Boris Johnson: The ‘greased piglet’ slips away again
LONDON, United Kingdom (AFP) — All politicians need luck and Boris Johnson — once described as a “greased piglet” for his uncanny powers of political escapology — has had more than most in his career.
That lucky streak of surviving crisis after crisis continued on Monday after he won a vote of confidence by his own Conservative colleagues, keeping him in power as party leader and UK prime minister.
But with some 40 per cent of Tory MPs refusing to back him, his authority has been severely weakened.
The Brexit figurehead called the 211-148 split a “convincing result, a decisive result”. “As a Government we can move on and focus on the stuff that really matters,” he told reporters.
The vote — just over two years after he won a landslide general election victory — was brought after a string of scandals that have left the Tory party’s standing in tatters.
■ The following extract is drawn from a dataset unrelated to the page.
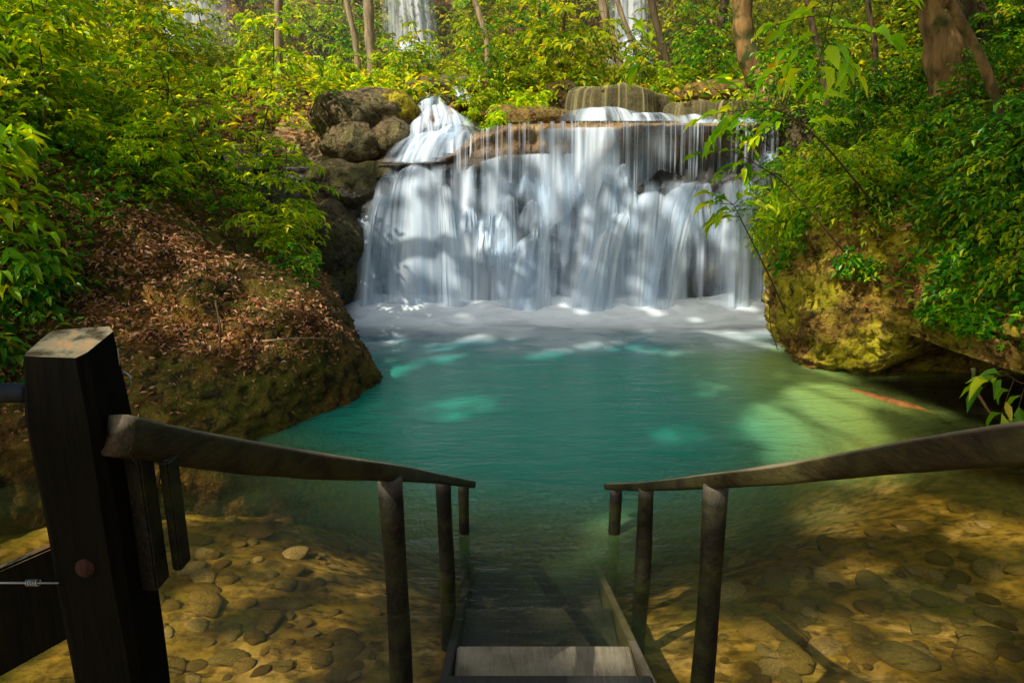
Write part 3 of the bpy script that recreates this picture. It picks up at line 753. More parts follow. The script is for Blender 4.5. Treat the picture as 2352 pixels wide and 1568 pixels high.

Chief among them was the “Partygate” controversy over lockdown-breaking events at Downing Street, which caused public outrage and saw him become the first serving UK prime minister to have broken the law.
Johnson, 57, needed the backing of 180 MPs to survive the vote — a majority of one out of the 359 sitting Conservatives in Parliament.
Defeat would have meant an end to his time as party leader and prime minister until a replacement was found in an internal leadership contest.
Speculation will now turn to whether Johnson can survive, having lost the confidence of so many of his own MPs — and whether senior ministers will now resign.
In previous Tory ballots, predecessors Margaret Thatcher and Theresa May both ultimately resigned despite narrowly winning their own votes, deciding that their premierships were terminally damaged.
“The Conservative Government now believes that breaking the law is no impediment to making the law,” the main Opposition Labour leader Keir Starmer said. “The Conservative party now believes the British public have no right to expect honest politicians.”
Johnson has steadfastly refused to resign over “Partygate”.